В Софии мы встретились с одной из самых популярных в Болгарии поп-исполнительниц Михаэлой Филевой, которая призналась: «Лично я традиционную болгарскую музыку не использую, потому что мое основное направление – поп. Но есть очень много традиционных болгарских мотивов, например, в джазовом направлении, там очень много традиционной гармонии. В хаусе есть болгарские мотивы».
Но, говорит она на мое замечание о том, что турецкая музыка слышится повсюду, современная русская музыка тоже очень популярна.
– Киркоров? – спрашиваю.
– Мы к нему относимся как к одной из мегазвезд болгарского происхождения. Мое поколение, те, кто младше меня, не уверена, до какой степени они его знают и, так сказать, принимают. Но сейчас появилась волна, мода на современную русскую музыку, в первую очередь от лейбла Black Star – Тимати и еще Егор Крид. И Егор Крид как-то записал проект с Киркоровым.
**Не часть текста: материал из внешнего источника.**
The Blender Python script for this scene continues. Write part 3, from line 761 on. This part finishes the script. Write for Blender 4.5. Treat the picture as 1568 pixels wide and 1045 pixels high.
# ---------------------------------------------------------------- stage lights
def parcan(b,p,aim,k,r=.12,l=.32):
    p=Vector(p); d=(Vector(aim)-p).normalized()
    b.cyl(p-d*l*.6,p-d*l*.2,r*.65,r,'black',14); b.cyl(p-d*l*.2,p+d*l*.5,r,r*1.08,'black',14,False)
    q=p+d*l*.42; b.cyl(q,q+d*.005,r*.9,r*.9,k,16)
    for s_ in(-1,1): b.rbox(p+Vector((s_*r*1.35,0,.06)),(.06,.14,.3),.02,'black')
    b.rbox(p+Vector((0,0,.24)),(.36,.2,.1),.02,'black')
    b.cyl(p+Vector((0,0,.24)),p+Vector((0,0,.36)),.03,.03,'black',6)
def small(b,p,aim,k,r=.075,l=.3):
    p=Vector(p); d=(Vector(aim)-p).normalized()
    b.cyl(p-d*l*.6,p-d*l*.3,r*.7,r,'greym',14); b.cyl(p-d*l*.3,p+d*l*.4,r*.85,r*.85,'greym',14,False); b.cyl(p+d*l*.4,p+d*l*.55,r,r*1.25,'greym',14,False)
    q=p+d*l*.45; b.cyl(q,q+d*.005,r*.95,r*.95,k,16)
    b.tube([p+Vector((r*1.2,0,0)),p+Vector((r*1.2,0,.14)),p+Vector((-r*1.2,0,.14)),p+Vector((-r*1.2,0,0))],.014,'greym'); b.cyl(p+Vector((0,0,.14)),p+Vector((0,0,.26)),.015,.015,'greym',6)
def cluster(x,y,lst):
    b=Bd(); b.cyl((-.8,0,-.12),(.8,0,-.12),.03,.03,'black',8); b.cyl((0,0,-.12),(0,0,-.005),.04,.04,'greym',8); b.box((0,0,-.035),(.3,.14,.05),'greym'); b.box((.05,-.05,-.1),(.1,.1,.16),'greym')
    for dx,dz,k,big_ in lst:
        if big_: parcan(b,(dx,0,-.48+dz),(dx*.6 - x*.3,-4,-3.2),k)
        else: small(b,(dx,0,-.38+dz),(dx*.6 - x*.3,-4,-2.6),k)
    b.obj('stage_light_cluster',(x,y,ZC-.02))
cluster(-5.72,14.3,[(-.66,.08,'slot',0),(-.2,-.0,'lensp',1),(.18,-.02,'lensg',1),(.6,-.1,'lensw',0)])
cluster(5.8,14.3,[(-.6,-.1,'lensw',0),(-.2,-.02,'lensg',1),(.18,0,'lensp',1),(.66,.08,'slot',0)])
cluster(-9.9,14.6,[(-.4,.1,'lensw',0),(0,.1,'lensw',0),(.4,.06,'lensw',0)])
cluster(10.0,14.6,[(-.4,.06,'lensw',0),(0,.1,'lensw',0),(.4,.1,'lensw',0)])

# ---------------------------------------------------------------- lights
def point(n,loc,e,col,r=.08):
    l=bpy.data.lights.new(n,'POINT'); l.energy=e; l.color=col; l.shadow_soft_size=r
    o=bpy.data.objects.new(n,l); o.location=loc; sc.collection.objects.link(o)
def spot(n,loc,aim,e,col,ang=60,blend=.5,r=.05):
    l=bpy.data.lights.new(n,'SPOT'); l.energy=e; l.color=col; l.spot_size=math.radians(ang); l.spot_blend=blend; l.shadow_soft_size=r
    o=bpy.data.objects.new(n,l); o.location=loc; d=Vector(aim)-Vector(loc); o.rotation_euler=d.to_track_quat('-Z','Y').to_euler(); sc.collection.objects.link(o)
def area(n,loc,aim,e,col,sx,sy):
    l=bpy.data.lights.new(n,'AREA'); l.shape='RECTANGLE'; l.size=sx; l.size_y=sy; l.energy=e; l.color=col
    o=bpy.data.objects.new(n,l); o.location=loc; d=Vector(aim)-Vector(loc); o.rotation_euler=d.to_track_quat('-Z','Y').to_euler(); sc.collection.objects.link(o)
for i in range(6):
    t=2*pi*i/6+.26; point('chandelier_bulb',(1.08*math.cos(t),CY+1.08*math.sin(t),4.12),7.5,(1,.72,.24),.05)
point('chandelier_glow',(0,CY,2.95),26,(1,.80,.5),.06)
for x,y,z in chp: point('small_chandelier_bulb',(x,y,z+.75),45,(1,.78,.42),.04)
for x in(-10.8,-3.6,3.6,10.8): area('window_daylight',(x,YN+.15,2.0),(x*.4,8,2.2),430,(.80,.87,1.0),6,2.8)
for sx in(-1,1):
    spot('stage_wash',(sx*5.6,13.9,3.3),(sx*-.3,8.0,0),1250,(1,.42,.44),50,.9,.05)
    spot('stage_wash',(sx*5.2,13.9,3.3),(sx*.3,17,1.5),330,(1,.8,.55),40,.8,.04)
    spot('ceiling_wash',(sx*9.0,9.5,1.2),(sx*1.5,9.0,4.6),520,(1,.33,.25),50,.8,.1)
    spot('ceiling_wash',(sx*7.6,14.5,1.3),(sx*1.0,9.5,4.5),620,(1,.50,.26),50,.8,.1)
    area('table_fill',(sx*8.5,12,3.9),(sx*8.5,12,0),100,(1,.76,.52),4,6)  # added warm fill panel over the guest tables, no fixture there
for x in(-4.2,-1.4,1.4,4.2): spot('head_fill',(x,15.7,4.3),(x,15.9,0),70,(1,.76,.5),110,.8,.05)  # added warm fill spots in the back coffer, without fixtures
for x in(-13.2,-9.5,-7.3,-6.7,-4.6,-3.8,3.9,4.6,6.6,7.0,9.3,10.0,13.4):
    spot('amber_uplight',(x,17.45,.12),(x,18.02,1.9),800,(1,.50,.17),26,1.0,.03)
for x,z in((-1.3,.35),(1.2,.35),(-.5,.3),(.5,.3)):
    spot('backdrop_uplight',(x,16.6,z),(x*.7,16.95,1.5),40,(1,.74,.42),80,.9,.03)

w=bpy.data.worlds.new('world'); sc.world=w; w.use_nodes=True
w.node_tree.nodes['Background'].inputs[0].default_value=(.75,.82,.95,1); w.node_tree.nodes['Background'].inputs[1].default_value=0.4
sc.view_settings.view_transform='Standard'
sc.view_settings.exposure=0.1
И после этого начались разговоры среди молодежи, и выяснилось, что многие даже не знают, кто это такой, и что у него болгарские корни.
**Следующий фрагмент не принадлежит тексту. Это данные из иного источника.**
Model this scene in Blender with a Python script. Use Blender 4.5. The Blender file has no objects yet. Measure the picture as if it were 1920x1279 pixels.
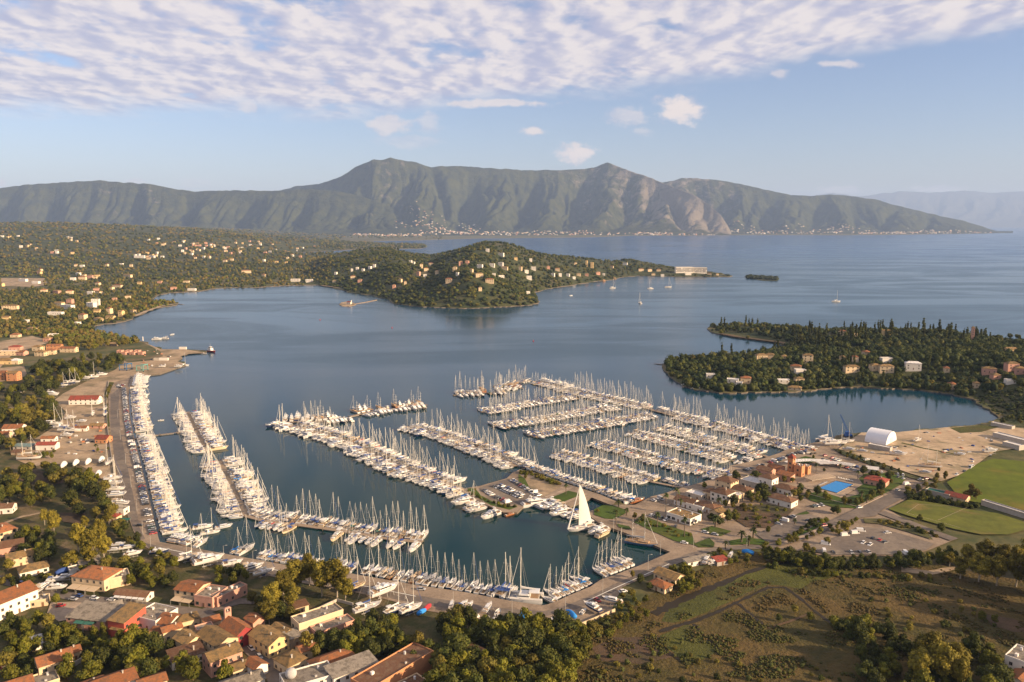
import bpy, math, random
import numpy as np
from mathutils import Vector, Matrix, geometry
R = math.radians
PI = math.pi
rnd = random.Random(7)
nr = np.random.RandomState(7)
scene = bpy.context.scene
COL = scene.collection

# ------------------------------------------------------------------ camera
CAM_H = 180.0
PITCH = 8.36            # degrees below the horizon
FPX = 1493.0            # focal length in pixels of the 1920 px wide frame
cd = bpy.data.cameras.new("camera"); cam = bpy.data.objects.new("camera", cd); COL.objects.link(cam)
cd.sensor_width = 36.0; cd.lens = FPX/1920*36.0
cd.clip_start = 1.0; cd.clip_end = 200000.0
cam.location = (0, 0, CAM_H); cam.rotation_euler = (R(90-PITCH), 0, 0)
scene.camera = cam

# ------------------------------------------------------------------ sun and sky
SUN_EL = 18.0
SUN_AZ = -22.0          # degrees from +X; behind and to the right of the camera
sd = Vector((math.cos(R(SUN_AZ))*math.cos(R(SUN_EL)), math.sin(R(SUN_AZ))*math.cos(R(SUN_EL)), math.sin(R(SUN_EL))))
sl = bpy.data.lights.new("sun", 'SUN'); sl.energy = 5.0; sl.angle = R(0.5); sl.color = (1.0, 0.74, 0.47)
so = bpy.data.objects.new("sun", sl); COL.objects.link(so); so.location = (300, -200, 400)
so.rotation_euler = sd.to_track_quat('Z', 'Y').to_euler()

scene.view_settings.view_transform = 'Standard'
scene.view_settings.look = 'None'
scene.view_settings.exposure = 1.30
scene.view_settings.gamma = 1.0

world = bpy.data.worlds.new("World"); scene.world = world; world.use_nodes = True
wt = world.node_tree; wt.nodes.clear()

def N(nt, typ, **kw):
    n = nt.nodes.new(typ)
    for k, v in kw.items(): setattr(n, k, v)
    return n
def L(nt, a, b): nt.links.new(a, b)
def math_(nt, op, a, b=None, c=None, clamp=False):
    n = N(nt, 'ShaderNodeMath', operation=op); n.use_clamp = clamp
    for i, v in enumerate((a, b, c)):
        if v is None: continue
        if isinstance(v, (int, float)): n.inputs[i].default_value = v
        else: L(nt, v, n.inputs[i])
    return n.outputs[0]
def mrange(nt, v, a, b, c=0.0, d=1.0, smooth=True):
    n = N(nt, 'ShaderNodeMapRange'); n.interpolation_type = 'SMOOTHSTEP' if smooth else 'LINEAR'
    L(nt, v, n.inputs['Value'])
    for k, x in (('From Min', a), ('From Max', b), ('To Min', c), ('To Max', d)):
        if isinstance(x, (int, float)): n.inputs[k].default_value = x
        else: L(nt, x, n.inputs[k])
    return n.outputs['Result']
def noise(nt, vec, scale, detail=3.0, rough=0.55, dist=0.0, out='Fac'):
    n = N(nt, 'ShaderNodeTexNoise'); n.inputs['Scale'].default_value = scale
    n.inputs['Detail'].default_value = detail; n.inputs['Roughness'].default_value = rough
    n.inputs['Distortion'].default_value = dist
    if vec is not None: L(nt, vec, n.inputs['Vector'])
    return n.outputs[out]
def mixc(nt, f, a, b, mode='MIX'):
    n = N(nt, 'ShaderNodeMix', data_type='RGBA', blend_type=mode)
    for s, v in ((n.inputs[0], f), (n.inputs[6], a), (n.inputs[7], b)):
        if isinstance(v, (int, float)): s.default_value = v
        elif isinstance(v, tuple): s.default_value = (v[0], v[1], v[2], 1)
        else: L(nt, v, s)
    return n.outputs[2]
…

– То есть молодое поколение узнает Филиппа Киркорова через Тимати и Егора Крида?
– Это может показаться чем-то странным, но это из-за разницы поколений. И это сила музыки, которую они играют.
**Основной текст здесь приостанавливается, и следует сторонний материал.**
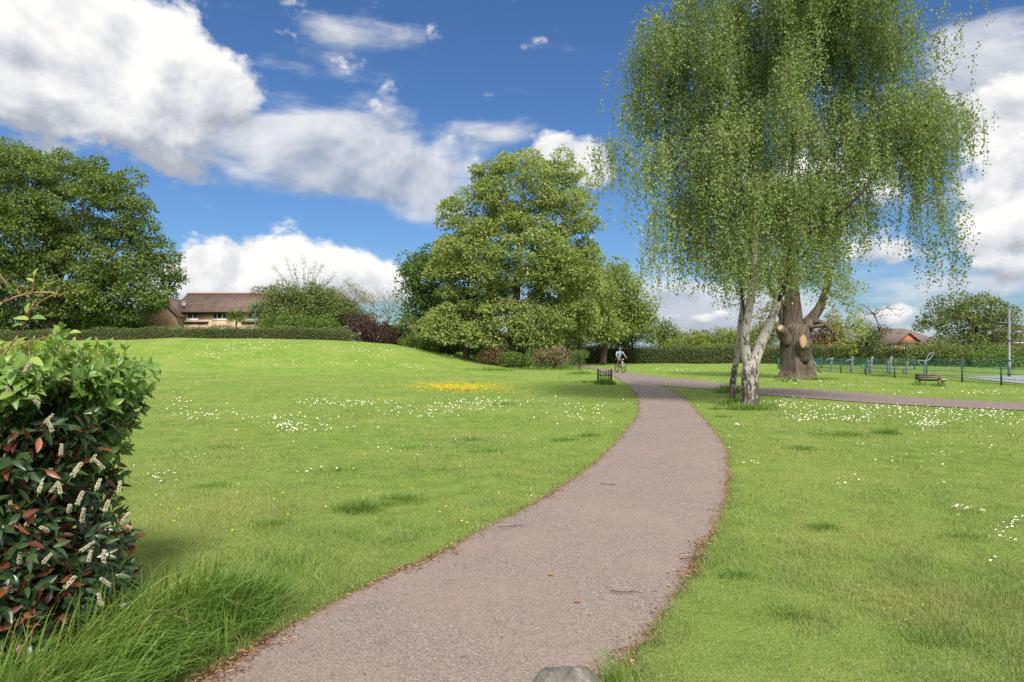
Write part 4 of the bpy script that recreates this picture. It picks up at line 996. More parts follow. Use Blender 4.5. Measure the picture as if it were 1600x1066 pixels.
bare('twiggy_tree', 'bare twiggy tree with a haze of small buds behind the purple shrub', 560, 78, [(548, 452, 34, 34, 44), (530, 470, 28, 26, 26), (570, 465, 26, 26, 20)], 40, .13, M_PALE, 3200, group=gm)
bare('twiggy_tree', 'grey leafless tree between the budding tree and the maple group', 600, 76, [(600, 466, 40, 30, 56), (580, 486, 38, 24, 30), (618, 474, 16, 30, 20)], 50, .12, M_PALE, 2200, group=gm, r0=.1)
bare('twiggy_shrub', 'pale leafless shrub fanning out behind the purple shrub', 590, 70, [(590, 505, 32, 26, 44), (610, 500, 20, 24, 24)], 50, .12, M_OLIVE, 700, group=gm, r0=.06)
def shrub(name, label, lobes, d, n, gap, clump, per, leaf, mat, group=None, py=None, **kw):
    px = lobes[0][0]; z0 = tz(px, d) if py is None else W(px, py, d)[2]
    b = np.array([(px - CX) / F * d, d, z0]); root = thing(name, label, 'shrub' if 'hedge' not in name else 'hedge', b, group); tg = crown_points(lobes, d, n, gap, .4, 1.0, zmin=z0 - .1)
    sk = Skel(); sk.chain([b - [0, 0, .1], b + [0, 0, .25]], [.09, .07]); sk.reach(tg, b, .5, rise=.4)
    mb = MB(); sk.mesh(mb, np.minimum(sk.radii(.014, .42), .08), 0, 5); mb.build('stem', M_BARK, root, b)
    mb = MB(); clump_leaves(mb, tg, clump * rng.uniform(.65, 1.35, len(tg)), per, leaf, tint0=kw.get('tint0', .5), flat=kw.get('flat', .8), shell=(.2, 1), cvar=kw.get('cvar', .16)); mb.build('foliage', mat, root, b)
    return root
shrub('garden_shrub', 'round pale green shrub top peeping over the long tiled roof', [(414, 458, 17, 14), (405, 470, 16, 14)], 92, 24, .6, .9, 70, .22, M_OLIVE, gm)
shrub('garden_shrub', 'broad olive green shrub spreading under the rods of the young tree', [(440, 465, 26, 18), (490, 462, 34, 18), (450, 482, 55, 24), (500, 490, 40, 26), (420, 490, 26, 18), (470, 500, 60, 20), (525, 488, 30, 24)], 74, 190, .55, .95, 130, .2, M_OLIVE, gm)
shrub('garden_shrub', 'deep green bush low between the lamp post and the purple shrub', [(475, 508, 45, 12), (510, 508, 28, 13), (440, 508, 30, 12)], 71, 60, .5, .75, 120, .17, M_DARKLEAF, gm)
shrub('garden_shrub', 'green shrub beside the end of the mound hedge', [(532, 490, 26, 24), (560, 500, 24, 20)], 73, 70, .5, .85, 120, .18, M_OLIVE, gm, tint0=.35)
shrub('purple_shrub', 'wide dark purple leaved shrub at the foot of the mound crest', [(565, 512, 30, 20), (600, 522, 34, 20), (630, 534, 26, 20), (548, 520, 14, 10), (575, 534, 36, 10), (612, 542, 32, 10)], 68, 80, .5, .65, 120, .15, M_PURPLE, None)
shrub('low_shrub', 'small pale green bush before the purple shrub', [(545, 526, 14, 8)], 66.3, 10, .4, .5, 70, .14, M_OLIVE, None)
shrub('low_shrub', 'low green bush under the leaning trunk', [(643, 532, 18, 11), (668, 541, 18, 11)], 63, 22, .4, .5, 90, .15, M_DARKLEAF, None)
shrub('low_shrub', 'dark undergrowth bush between leaning trunk and slim tree', [(700, 546, 30, 12), (748, 550, 22, 11)], 66, 36, .45, .6, 100, .16, M_DARKLEAF, None, tint0=.25)
# shrubs under the maple
shrub('reddish_shrub', 'reddish brown shrub under the maple at its ivy clad trunk', [(765, 556, 20, 13), (785, 565, 20, 10)], 58.5, 36, .35, .48, 120, .12, M_REDDISH, None)
shrub('white_flecked_shrub', 'leafy dark shrub flecked with pale leaves before the maple trunk', [(802, 562, 20, 14), (822, 564, 16, 11)], 57.5, 32, .35, .45, 120, .12, M_DARKLEAF, None)
shrub('clipped_shrub', 'tan clipped twiggy bush beneath the lamp post', [(866, 557, 28, 13), (845, 560, 14, 11), (884, 560, 12, 11)], 57, 54, .33, .42, 150, .10, M_TANSHRUB, None)
shrub('clipped_shrub', 'small round green bush by the bend of the path', [(906, 556, 11, 8), (906, 562, 8, 7)], 56, 16, .25, .33, 150, .085, M_OAK, None)
bare('young_tree', 'thin pale sapling trunk among the maple group shrubs', 829, 60, [(830, 520, 8, 12, 8)], 8, .15, M_MAPLE, 300, r0=.06)

# ================================================================ trees and bushes beyond the far hedge
gf = 'trees and bushes beyond the far hedge'
shrub('far_tree', 'rounded olive tree rising over the far hedge past the maple group', [(1040, 520, 22, 14), (1035, 530, 24, 12)], 98, 36, .8, 1.0, 80, .3, M_OLIVE, gf, py=560)
shrub('far_bush', 'yellow green bush over the hedge beside the rounded olive tree', [(1085, 533, 30, 12), (1060, 538, 24, 8)], 90, 36, .7, .9, 80, .26, M_YELLOWLEAF, gf, py=560, tint0=.3)
shrub('far_bush', 'yellow green bush seen just before the birch stems', [(1140, 528, 30, 16), (1120, 538, 26, 10)], 88, 40, .7, .9, 80, .26, M_YELLOWLEAF, gf, py=560, tint0=.4)
shrub('far_bush', 'green bush showing between birch stem and oak trunk', [(1200, 525, 26, 26), (1185, 535, 20, 16)], 86, 40, .7, .9, 80, .26, M_OLIVE, gf, py=562, tint0=.5)
shrub('far_bush', 'brownish bush behind the oak and its low leaves', [(1295, 520, 24, 22), (1275, 535, 20, 14)], 84, 36, .7, .9, 80, .24, M_REDDISH, gf, py=562, tint0=.7)
bare('twiggy_tree', 'leafless tree forking beside the red brick house', 1360, 80, [(1380, 485, 30, 26, 40), (1400, 478, 22, 18, 20), (1350, 480, 18, 22, 16)], 50, .14, M_PALE, 260, r0=.22, group=gf, z0=0, mb_=M_BARK)
shrub('dark_evergreen', 'dark evergreen bush under the leafless tree', [(1348, 545, 22, 20), (1335, 555, 18, 14), (1362, 535, 12, 16)], 70, 50, .5, .7, 110, .17, M_HEDGE, None, py=568, tint0=.35)
shrub('reddish_shrub', 'brown budding shrub at the corner of the red brick house', [(1372, 520, 20, 10), (1350, 515, 16, 14)], 84, 24, .6, .7, 60, .17, M_REDDISH, gf, py=560)
quick('far_tree', 'large olive green tree beside the flood light pole', 1515, 566, 76, [(1530, 490, 48, 30), (1500, 510, 40, 26), (1550, 520, 40, 34), (1510, 540, 56, 24), (1455, 505, 22, 16), (1480, 480, 22, 18)], 150, .75, .95, 95, .24, M_OLIVE, group=gf, r0=.25, tint0=.5, cvar=.2)
shrub('far_bush', 'wide rounded green bush mass before the red brick house', [(1462, 554, 46, 15), (1415, 570, 30, 5), (1490, 558, 36, 15), (1458, 546, 24, 8)], 66, 90, .5, .6, 110, .17, M_OLIVE, gf, py=574, tint0=.4)
shrub('far_bush', 'brushy green bush behind the hard court fence', [(1560, 562, 34, 16), (1590, 560, 24, 20), (1530, 565, 24, 14)], 64, 60, .5, .7, 100, .17, M_DARKLEAF, gf, py=576, tint0=.5)

# ================================================================ clipped hedges
def hedge(name, label, pts, w, h, mat, n, leaf, group=None, lean=.12):
    """long clipped hedge: twiggy core wrapped in many small leaves"""
    P = spline(pts, max(12, len(pts) * 8)); T = unit(np.gradient(P, axis=0)); S = np.stack([-T[:, 1], T[:, 0], 0 * T[:, 0]], 1)
    b = P[len(P) // 2].copy(); root = thing(name, label, 'hedge', b, group)
    prof = np.array([[-.48, 0], [-.5, .35], [-.46, .8], [-.36, .96], [0, 1.0], [.36, .96], [.46, .8], [.5, .35], [.48, 0]]) * [w * .86, h * .84]
    V = np.array([[p + s_ * (a + rng.normal(0, .04)) + np.array([0, 0, c + rng.normal(0, .03)]) for a, c in prof] for p, s_ in zip(P, S)]); m, k = V.shape[:2]
    i, j = np.meshgrid(np.arange(m - 1), np.arange(k - 1), indexing='ij'); a = (i * k + j).ravel()
    mb = MB(); mb.add(V.reshape(-1, 3), [np.stack([a, a + k, a + k + 1, a + 1], 1), np.array([np.arange(k), (m - 1) * k + np.arange(k)[::-1]])]); mb.build('stem', mat_plain('hedge_core', (.035, .03, .018), .9, .1, scale=3), root, b)
    f = rng.random(n) * (m - 1.001); i0 = f.astype(int); fr = (f - i0)[:, None]; p = P[i0] * (1 - fr) + P[i0 + 1] * fr; s_ = S[i0]
    th = rng.uniform(-.15, math.pi + .15, n); rr = rng.uniform(.86, 1.06, n) + fnoise(p[:, 0], p[:, 1] + th, 1.6, 21) * .05
    cx = np.sign(np.cos(th)) * np.abs(np.cos(th)) ** .45; cz = np.abs(np.sin(th)) ** .5
    hv = 1 + .09 * fnoise(p[:, 0], p[:, 1], 1.1, 23) + .05 * fnoise(p[:, 0], p[:, 1], 3.5, 24); zz = np.where(rng.random(n) < .62, rng.random(n) ** .8, cz); cx = np.where(zz < .9, np.sign(cx) * np.interp(zz, [0, .35, .8, .96], [.96, 1, .92, .75]), cx * .8)
    pos = p + s_ * (cx * w * .5 * rr)[:, None]; pos[:, 2] += zz * h * rr * hv + (zz > .9) * np.abs(rng.normal(0, .05, n)) * h
    out = s_ * cx[:, None] + np.array([0, 0, .3]) + np.array([0, 0, 1.]) * (zz > .85)[:, None]
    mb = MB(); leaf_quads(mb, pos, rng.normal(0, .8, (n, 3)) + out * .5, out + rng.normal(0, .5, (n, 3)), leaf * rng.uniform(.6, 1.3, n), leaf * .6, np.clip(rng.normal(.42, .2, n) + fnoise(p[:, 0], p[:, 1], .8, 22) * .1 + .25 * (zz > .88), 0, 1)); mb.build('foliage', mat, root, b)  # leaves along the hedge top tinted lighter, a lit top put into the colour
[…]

Михаэла делится своими воспоминаниями о «новой Болгарии».
– Первые годы после перехода везде были очень трудными. Полное изменение, нужно было, чтобы пласты, слои нашли свое новое место. По рассказам моих родителей, это были очень трудные времена, как для культуры, так и для быта. Но в моем окружении мы себе не позволяли сравнивать, что раньше вот так, а сейчас так. Они с большими ожиданиями встречали то, что происходит. Я закончила музыкальную академию, отделение джаза, и преподаватели в академии очень часто проводили аналогии, сравнивали – что значило быть артистом до 1989 года и что после. Все говорили о том, что стало намного проще получать доступ к материалу, чем это было до 1989 года, и что их перестали называть людьми, которые играют декаданс. Последние годы уже разрешали это играть, но обязательно нужно было переводить тексты. Другая интересная история у моего преподавателя по гармонии. Например, в какой-то момент он переиграл все материалы, но хотел чего-то нового и искал материал дальше. Тогда в кино только начинали раз в месяц или два показывать французские фильмы, и мой преподаватель садился в первый ряд, чтобы экран освещал лист, и записывал музыку, которая звучала.
– На слух?
– Да. Чтобы иметь новые материалы, чтобы продолжать развиваться. А сейчас мы имеем безграничный доступ ко всей мировой фонотеке. Говоря об эстраде, музыканты и артисты имели возможность свободно путешествовать во все республики Советского Союза. И имели доступ к намного большей публике, большей сцене, чем у нас сейчас.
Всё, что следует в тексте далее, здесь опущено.